Un retropost de 2012:
Quizá sea una costumbre especialmente occidental, pero creo que
es más general que eso. Todos somos dados a presentarnos a los demás
con una imagen favorable (ejemplo: este blog, sin ir más lejos). O en
lo que suponemos será una imagen favorable: al menos lo intentamos.
Subir puntos ante los demás, obtener kudos
que dicen los americanos. O, siguiendo la lógica de lo que hemos dicho,
al menos obtener puntos imaginarios ante nosotros mismos, habida cuenta
de la valoración imaginaria que recibimos.
Decía Goffman que el rostro de uno (interaccionalmente definido, o sea, la face que presentamos ante los demás en un encuentro y cuidamos con el face-work)
es sagrado. No sólo en la estimación propia, sino como regla general de
fondo del trato social. Así, no sólo no ofendo yo a mi propio rostro,
ni al de los demás, sino que espero que los demás van a colaborar
conmigo más o menos manteniendo la línea en la cual me presento, y la
imagen que quiero dar de mí mismo. Eso al menos si no me como demasiado
terreno del vecino. Es parte del ritual social por tanto el protegerse
mutuamente la cara, entrando en la ficción de que todos somos guays y
extremadamente respetables, y ayudando a mantener el propio rostro y el
del vecino a base de cortesía, protocolo y rituales de asentimiento.
Este es el panorama de fondo, pero claro también hay face-threatening acts, como estudiaron Brown y Levinson en Politeness,
después de Goffman—actos comunicativos que al dar respuesta al sujeto
hablante amenazan el rostro público presentado por él. A veces estos
son directos y explícitos (por
ejemplo el comportamiento de muchos trolls en los blogs, atacando
anónimamente al bloguero y procurando desacreditar su línea o
autoimagen). Otros son indirectos—los que parece que conceden la mayor
pero en realidad socavan la idea que pretende dar el sujeto de sí
mismo, o de un tema, o de los otros. Estos comentarios pueden ser más o menos
corteses o más o menos malignos—en principio siempre es más cortés
jugar al juego ritual del respeto mutuo, aunque sólo sea como retórica
preliminar.
Unas veces damos una idea favorable de nuestra personalidad en general, de nuestros accomplishments,
o rasgos de carácter o belleza física. Otras veces de lo magnífica que
es nuestra vida privada, nuestra familia, nuestro círculo de amistades,
nuestro enfoque original sobre la vida, lo envidiable de nuestro éxito
en tanto que sujetos sociales. La falsa modestia puede ser una
estrategia útil a seguir en estos casos, mientras no sea demasiado
evidentemente falsa, lo cual sería contraproducente. Pero quizá sea
especialmente divertido el contraste que se da a veces en el paso
súbito del tono desenfadado o relajado que conviene al hablar de uno
mismo, para ponerse súbitamente en tono profesional y presentarse uno
mismo como lo más de lo más en cuestiones profesionales—un profesional
de eficacia estratosférica, si nos preguntan a nosotros. El trabajo es
tan sagrado, o más, que la imagen privada de cada cual— o, por lo
menos, el yo privado y el yo profesional sirven de refugios alternantes
para las insuficiencias detectables en el otro. De acuerdo, soy feo y
mi vida privada carece de interés, pero como profesional no me tose
nadie. O bien viceversa: mi trabajo es mediocre y gris, mejor oculto mi
faceta laboral en la que soy un mero esclavo de la noria, pero mi yo
auténtico está fuera del trabajo, donde soy una persona de infinitas
posibilidades, una mente libre e impredecible.
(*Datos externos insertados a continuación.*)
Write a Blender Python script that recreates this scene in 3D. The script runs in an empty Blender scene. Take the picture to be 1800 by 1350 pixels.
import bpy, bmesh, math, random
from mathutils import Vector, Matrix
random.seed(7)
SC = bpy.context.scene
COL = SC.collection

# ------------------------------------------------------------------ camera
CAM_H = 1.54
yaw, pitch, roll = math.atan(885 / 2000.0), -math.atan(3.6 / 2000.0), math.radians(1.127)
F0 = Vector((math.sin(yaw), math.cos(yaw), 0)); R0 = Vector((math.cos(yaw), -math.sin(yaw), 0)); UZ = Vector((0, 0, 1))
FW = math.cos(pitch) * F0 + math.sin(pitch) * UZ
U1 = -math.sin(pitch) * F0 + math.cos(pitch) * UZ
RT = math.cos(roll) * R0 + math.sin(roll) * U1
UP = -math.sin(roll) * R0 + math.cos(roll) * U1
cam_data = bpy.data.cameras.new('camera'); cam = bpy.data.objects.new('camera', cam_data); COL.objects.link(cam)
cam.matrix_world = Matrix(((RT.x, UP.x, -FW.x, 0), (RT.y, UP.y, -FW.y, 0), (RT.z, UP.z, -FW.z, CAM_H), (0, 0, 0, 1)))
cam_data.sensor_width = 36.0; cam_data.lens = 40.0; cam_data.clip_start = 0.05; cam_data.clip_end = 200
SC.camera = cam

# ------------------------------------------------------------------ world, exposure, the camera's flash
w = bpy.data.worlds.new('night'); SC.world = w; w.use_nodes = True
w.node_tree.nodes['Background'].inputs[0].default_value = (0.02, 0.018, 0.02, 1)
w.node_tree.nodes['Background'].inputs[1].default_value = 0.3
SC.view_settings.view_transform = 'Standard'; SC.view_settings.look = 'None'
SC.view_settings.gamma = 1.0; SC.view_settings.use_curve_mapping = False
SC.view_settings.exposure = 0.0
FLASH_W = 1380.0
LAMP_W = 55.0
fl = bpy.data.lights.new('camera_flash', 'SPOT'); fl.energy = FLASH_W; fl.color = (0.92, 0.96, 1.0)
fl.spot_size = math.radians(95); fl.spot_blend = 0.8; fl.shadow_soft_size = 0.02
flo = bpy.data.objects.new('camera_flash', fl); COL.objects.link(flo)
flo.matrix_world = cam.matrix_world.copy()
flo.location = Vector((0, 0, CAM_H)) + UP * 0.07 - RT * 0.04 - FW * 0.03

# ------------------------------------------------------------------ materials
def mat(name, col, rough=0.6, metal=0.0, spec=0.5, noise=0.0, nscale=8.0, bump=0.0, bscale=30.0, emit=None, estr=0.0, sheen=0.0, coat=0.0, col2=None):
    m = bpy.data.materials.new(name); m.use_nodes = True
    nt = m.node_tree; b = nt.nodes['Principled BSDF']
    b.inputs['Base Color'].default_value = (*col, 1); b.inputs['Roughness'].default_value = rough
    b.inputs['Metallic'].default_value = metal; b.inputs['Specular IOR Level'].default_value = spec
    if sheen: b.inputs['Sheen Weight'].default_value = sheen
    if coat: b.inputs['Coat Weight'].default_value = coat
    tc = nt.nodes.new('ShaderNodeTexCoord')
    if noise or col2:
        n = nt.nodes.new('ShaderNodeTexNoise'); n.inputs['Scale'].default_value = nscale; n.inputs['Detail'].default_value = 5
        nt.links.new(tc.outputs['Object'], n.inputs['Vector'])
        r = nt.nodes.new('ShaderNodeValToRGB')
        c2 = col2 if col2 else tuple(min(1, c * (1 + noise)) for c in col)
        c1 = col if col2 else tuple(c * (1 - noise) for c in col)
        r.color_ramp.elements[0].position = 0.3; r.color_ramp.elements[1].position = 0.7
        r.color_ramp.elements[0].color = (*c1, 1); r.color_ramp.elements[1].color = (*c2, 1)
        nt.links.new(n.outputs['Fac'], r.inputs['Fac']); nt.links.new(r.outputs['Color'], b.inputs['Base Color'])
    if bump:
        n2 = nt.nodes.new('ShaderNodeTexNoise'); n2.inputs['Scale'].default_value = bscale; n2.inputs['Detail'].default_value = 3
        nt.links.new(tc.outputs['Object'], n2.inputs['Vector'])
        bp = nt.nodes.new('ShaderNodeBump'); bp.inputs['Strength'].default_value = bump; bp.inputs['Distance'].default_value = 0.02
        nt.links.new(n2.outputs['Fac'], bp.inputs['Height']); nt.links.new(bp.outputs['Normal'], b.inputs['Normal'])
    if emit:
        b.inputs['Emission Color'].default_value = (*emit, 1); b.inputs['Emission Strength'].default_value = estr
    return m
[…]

Para eso a veces es conveniente no aventurar demasiado el yo
profesional por andurriales no profesionales, o el yo privado fuera de
su ámbito, y en general no mostrar mucho ni de uno ni de otro, pues
podría perderse el aura. Incluso en cuestiones de la red, es prudente
mantener una atractiva nube difuminada de vaguedad sobre cuál es
exactamente nuestro status profesional, o qué hacemos con precisión en
nuestro trabajo, o en nuestro tiempo libre (a menos que sea
espectacular, viajar, etc.). Es una manera de no darle argumentos al
adversario, y así ponernos en situación de ser los que más información
tengamos sobre nosotros mismos y nuestra valía, en un encuentro
determinado. El oyente se verá casi obligado a seguir nuestra línea de
autopresentación, a falta de datos propios que aportar en contra. Si
decimos que somos de lo más, y ése es el único dato que consta, ¿quién
nos va a contradecir? Por desgracia, el control de la autoimagen no
siempre está tan fácil. Nos puede quedar el consuelo de que hablen de
nosotros aunque sea mal, eso también da puntos.